> _What needs to be done_:
Extract word for word the lines of the listing from its start to the line holding "random.seed(7)", both ends kept; pictures are not part of the copy.

> _Source material_:
___

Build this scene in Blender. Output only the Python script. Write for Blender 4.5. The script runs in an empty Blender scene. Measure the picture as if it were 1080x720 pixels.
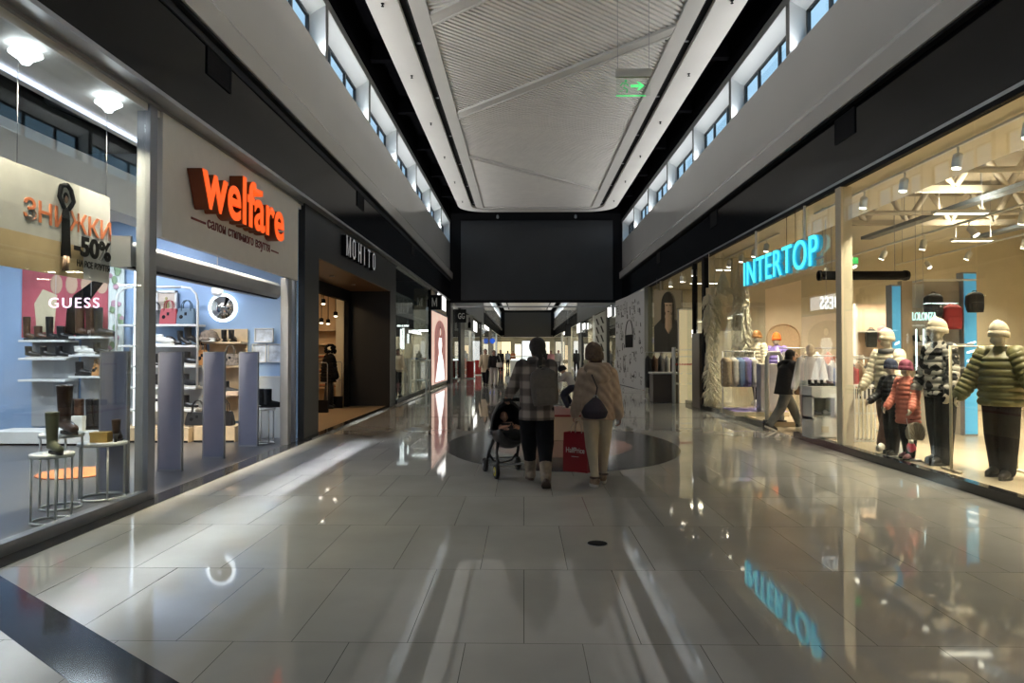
import bpy, bmesh, math, random
from mathutils import Vector, Matrix, Euler
PI = math.pi
rad = math.radians
S = bpy.context.scene
C = S.collection
random.seed(7)

# ---------------------------------------------------------------- camera, world, big lights, exposure
CAM_H = 1.489
FOC = 725.0                                   # focal length in pixels of the 1080 px wide frame
cam = bpy.data.cameras.new('camera'); cam.sensor_width = 36; cam.lens = 36*FOC/1080; cam.clip_end = 400; cam.clip_start = .05
camo = bpy.data.objects.new('camera', cam); C.objects.link(camo)
camo.location = (0, 0, CAM_H); camo.rotation_euler = (PI/2+math.atan(12/FOC), 0, math.atan(12.5/FOC))
S.camera = camo
S.view_settings.view_transform = 'Standard'; S.view_settings.look = 'None'
S.view_settings.gamma = 1; S.view_settings.use_curve_mapping = False
S.view_settings.exposure = 0.2
try:
    S.cycles.use_denoising = True; S.cycles.transparent_max_bounces = 24; S.cycles.max_bounces = 8
    S.cycles.diffuse_bounces = 4; S.cycles.glossy_bounces = 5; S.cycles.caustics_reflective = False; S.cycles.caustics_refractive = False
    S.cycles.sample_clamp_indirect = 6
except Exception: pass

LX, RX, FAR, BACK = -3.62, 4.8, 33.7, -14.0
STREAK = 34; SKY = .98; SILL_FILL = 350; K_SHOE = 88; K_DOME = 105; K_TOP = 60; K_NEXT = 45; K_DARK = 34; K_GLASS = 40; K_FARS = 170
w = bpy.data.worlds.new('sky'); S.world = w; w.use_nodes = True
bg = w.node_tree.nodes['Background']; bg.inputs[0].default_value = (.50, .77, 1, 1); bg.inputs[1].default_value = SKY

def area(name, loc, rot, sx, sy, power, col=(1, 1, 1), spread=180, portal=False):
    l = bpy.data.lights.new(name, 'AREA'); l.shape = 'RECTANGLE'; l.size = sx; l.size_y = sy; l.energy = power; l.color = col
    l.spread = rad(spread)
    if sx == sy: l.shape = 'DISK'
    o = bpy.data.objects.new(name, l); C.objects.link(o); o.location = loc; o.rotation_euler = rot
    if portal: l.cycles.is_portal = True
    return o
# daylight enters by the clerestory windows on both sides
area('portal', (LX-.45, 10, 7.3), (PI/2, 0, -PI/2), 46, .8, 1, portal=True)
area('portal', (RX+.45, 10, 7.3), (PI/2, 0, PI/2), 46, .8, 1, portal=True)
area('portal', (LX-.45, 80, 7.3), (PI/2, 0, -PI/2), 54, .8, 1, portal=True)
area('portal', (RX+.45, 80, 7.3), (PI/2, 0, PI/2), 54, .8, 1, portal=True)
# unseen linear fill lights added on the clerestory sills to brighten the ceiling
for _x, _s in ((LX-.12, 1), (RX+.12, -1)):
    for _y, _l in ((9.8, 46), (84, 44)):
        area('added_sill_fill', (_x, _y, 6.96), (0, -_s*rad(180-48), 0), .06, _l, SILL_FILL*_l/46, (.98, .975, .96), 150)
WARM = (1, .85, .62); NEUT = (1, .95, .86); COOL = (.80, .88, 1)

# ---------------------------------------------------------------- pixel -> place
_R = camo.rotation_euler.to_matrix()
def ray(px, py): return _R @ Vector(((px-540)/FOC, -(py-360)/FOC, -1))
def at(px, py, Y):
    d = ray(px, py); t = Y/d.y; return Vector((d.x*t, Y, CAM_H+d.z*t))
def onfloor(px, py, z=0.0):
    d = ray(px, py); t = (z-CAM_H)/d.z; return Vector((d.x*t, d.y*t, z))

# ---------------------------------------------------------------- materials
MATS = {}
def mat(name, col, rough=.5, metal=0, emit=0, ecol=None, noise=0, nscale=8, bump=0, bscale=60, spec=.5, coat=0):
    if name in MATS: return MATS[name]
    m = bpy.data.materials.new(name); m.use_nodes = True; nt = m.node_tree; b = nt.nodes['Principled BSDF']
    c = (*col, 1)
    b.inputs['Base Color'].default_value = c; b.inputs['Roughness'].default_value = rough; b.inputs['Metallic'].default_value = metal
    b.inputs['Specular IOR Level'].default_value = spec; b.inputs['Coat Weight'].default_value = coat
    if emit:
        b.inputs['Emission Color'].default_value = (*(ecol or col), 1); b.inputs['Emission Strength'].default_value = emit
    if noise or bump: tc = nt.nodes.new('ShaderNodeTexCoord')
    if noise:
        n = nt.nodes.new('ShaderNodeTexNoise'); n.inputs['Scale'].default_value = nscale; n.inputs['Detail'].default_value = 4
        r = nt.nodes.new('ShaderNodeValToRGB'); e = r.color_ramp.elements
        e[0].position = .3; e[1].position = .7
        e[0].color = (*[max(0, x*(1-noise)) for x in col], 1); e[1].color = (*[min(1, x*(1+noise)) for x in col], 1)
        nt.links.new(tc.outputs['Object'], n.inputs['Vector']); nt.links.new(n.outputs['Fac'], r.inputs['Fac']); nt.links.new(r.outputs['Color'], b.inputs['Base Color'])
    if bump:
        n2 = nt.nodes.new('ShaderNodeTexNoise'); n2.inputs['Scale'].default_value = bscale
        bp = nt.nodes.new('ShaderNodeBump'); bp.inputs['Strength'].default_value = bump; bp.inputs['Distance'].default_value = .01
        nt.links.new(tc.outputs['Object'], n2.inputs['Vector']); nt.links.new(n2.outputs['Fac'], bp.inputs['Height']); nt.links.new(bp.outputs['Normal'], b.inputs['Normal'])
    MATS[name] = m; return m

def glass_mat(name='clear_glass', tint=(.93, .96, .95), base=.045, amount=.75):
    if name in MATS: return MATS[name]
    m = bpy.data.materials.new(name); m.use_nodes = True; nt = m.node_tree; nt.nodes.clear()
    o = nt.nodes.new('ShaderNodeOutputMaterial'); mx = nt.nodes.new('ShaderNodeMixShader')
    t = nt.nodes.new('ShaderNodeBsdfTransparent'); t.inputs[0].default_value = (*tint, 1)
    g = nt.nodes.new('ShaderNodeBsdfGlossy'); g.inputs['Roughness'].default_value = .0
    lw = nt.nodes.new('ShaderNodeLayerWeight'); p = nt.nodes.new('ShaderNodeMath'); p.operation = 'POWER'; p.inputs[1].default_value = 5
    ma = nt.nodes.new('ShaderNodeMath'); ma.operation = 'MULTIPLY_ADD'; ma.inputs[1].default_value = amount; ma.inputs[2].default_value = base
    nt.links.new(lw.outputs['Facing'], p.inputs[0]); nt.links.new(p.outputs[0], ma.inputs[0]); nt.links.new(ma.outputs[0], mx.inputs[0])
    nt.links.new(t.outputs[0], mx.inputs[1]); nt.links.new(g.outputs[0], mx.inputs[2]); nt.links.new(mx.outputs[0], o.inputs[0])
    MATS[name] = m; return m

def floor_mat():
    m = bpy.data.materials.new('porcelain_tiles'); m.use_nodes = True; nt = m.node_tree; b = nt.nodes['Principled BSDF']; L = nt.links.new
    tc = nt.nodes.new('ShaderNodeTexCoord'); mp = nt.nodes.new('ShaderNodeMapping'); mp.inputs['Location'].default_value = (60, 9.65+60, 0)
    br = nt.nodes.new('ShaderNodeTexBrick'); br.offset = .5; br.offset_frequency = 2; br.squash = 1
    br.inputs['Color1'].default_value = (.41, .40, .38, 1); br.inputs['Color2'].default_value = (.445, .435, .412, 1); br.inputs['Mortar'].default_value = (.09, .085, .08, 1)
    br.inputs['Scale'].default_value = 1; br.inputs['Mortar Size'].default_value = .0020; br.inputs['Mortar Smooth'].default_value = .1
    br.inputs['Brick Width'].default_value = .6; br.inputs['Row Height'].default_value = 1.2; br.inputs['Bias'].default_value = 0
    L(tc.outputs['Object'], mp.inputs[0]); L(mp.outputs[0], br.inputs['Vector'])
    n = nt.nodes.new('ShaderNodeTexNoise'); n.inputs['Scale'].default_value = 1.3; n.inputs['Detail'].default_value = 5
    L(tc.outputs['Object'], n.inputs['Vector'])
    r = nt.nodes.new('ShaderNodeMapRange'); r.inputs[1].default_value = .3; r.inputs[2].default_value = .7; r.inputs[3].default_value = .90; r.inputs[4].default_value = 1.08
    L(n.outputs['Fac'], r.inputs[0])
    mu = nt.nodes.new('ShaderNodeVectorMath'); mu.operation = 'SCALE'; L(br.outputs['Color'], mu.inputs[0]); L(r.outputs[0], mu.inputs['Scale'])
    L(mu.outputs[0], b.inputs['Base Color'])
    rr = nt.nodes.new('ShaderNodeMapRange'); rr.inputs[1].default_value = .3; rr.inputs[2].default_value = .7; rr.inputs[3].default_value = .022; rr.inputs[4].default_value = .055
    L(n.outputs['Fac'], rr.inputs[0]); L(rr.outputs[0], b.inputs['Roughness'])
    bp = nt.nodes.new('ShaderNodeBump'); bp.inputs['Strength'].default_value = .25; bp.inputs['Distance'].default_value = .002; bp.invert = True
    L(br.outputs['Fac'], bp.inputs['Height']); L(bp.outputs['Normal'], b.inputs['Normal'])
    b.inputs['Specular IOR Level'].default_value = .55
    return m

def plaid_mat():
    m = bpy.data.materials.new('plaid_wool'); m.use_nodes = True; nt = m.node_tree; b = nt.nodes['Principled BSDF']; L = nt.links.new
    tc = nt.nodes.new('ShaderNodeTexCoord'); sp = nt.nodes.new('ShaderNodeSeparateXYZ'); L(tc.outputs['Object'], sp.inputs[0])
    def band(sock, period, ph):
        a = nt.nodes.new('ShaderNodeMath'); a.operation = 'MULTIPLY_ADD'; a.inputs[1].default_value = 2*PI/period; a.inputs[2].default_value = ph; L(sock, a.inputs[0])
        s = nt.nodes.new('ShaderNodeMath'); s.operation = 'SINE'; L(a.outputs[0], s.inputs[0])
        r = nt.nodes.new('ShaderNodeMapRange'); r.inputs[1].default_value = -.35; r.inputs[2].default_value = .35; L(s.outputs[0], r.inputs[0]); return r.outputs[0]
    ad = nt.nodes.new('ShaderNodeMath'); L(band(sp.outputs['X'], .15, .4), ad.inputs[0]); L(band(sp.outputs['Z'], .16, 1.0), ad.inputs[1])
    n = nt.nodes.new('ShaderNodeTexNoise'); n.inputs['Scale'].default_value = 90; L(tc.outputs['Object'], n.inputs['Vector'])
    a2 = nt.nodes.new('ShaderNodeMath'); a2.operation = 'MULTIPLY_ADD'; a2.inputs[1].default_value = .35; L(n.outputs['Fac'], a2.inputs[0]); L(ad.outputs[0], a2.inputs[2])
    r = nt.nodes.new('ShaderNodeValToRGB'); e = r.color_ramp.elements
    e[0].position = 0; e[0].color = (.075, .064, .06, 1); e[1].position = 1; e[1].color = (.36, .31, .28, 1)
    x = e.new(.5); x.color = (.16, .133, .122, 1)
    dv = nt.nodes.new('ShaderNodeMath'); dv.operation = 'MULTIPLY'; dv.inputs[1].default_value = .45; L(a2.outputs[0], dv.inputs[0]); L(dv.outputs[0], r.inputs[0])
    L(r.outputs[0], b.inputs['Base Color']); b.inputs['Roughness'].default_value = .95; b.inputs['Specular IOR Level'].default_value = .1
    MATS['plaid_wool'] = m; return m

def quilt_mat(name, col, scale=26):
    m = mat(name, col, .6, noise=.12, nscale=14, spec=.3); nt = m.node_tree; b = nt.nodes['Principled BSDF']; L = nt.links.new
    tc = nt.nodes.new('ShaderNodeTexCoord'); w_ = nt.nodes.new('ShaderNodeTexWave'); w_.bands_direction = 'DIAGONAL'; w_.inputs['Scale'].default_value = scale/5; w_.inputs['Distortion'].default_value = 1
    bp = nt.nodes.new('ShaderNodeBump'); bp.inputs['Strength'].default_value = .5; bp.inputs['Distance'].default_value = .02
    L(tc.outputs['Object'], w_.inputs[0]); L(w_.outputs['Fac'], bp.inputs['Height']); L(bp.outputs['Normal'], b.inputs['Normal']); return m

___

> _Output_:
Build this scene in Blender. Output only the Python script. Write for Blender 4.5. The script runs in an empty Blender scene. Measure the picture as if it were 1080x720 pixels.
import bpy, bmesh, math, random
from mathutils import Vector, Matrix, Euler
PI = math.pi
rad = math.radians
S = bpy.context.scene
C = S.collection
random.seed(7)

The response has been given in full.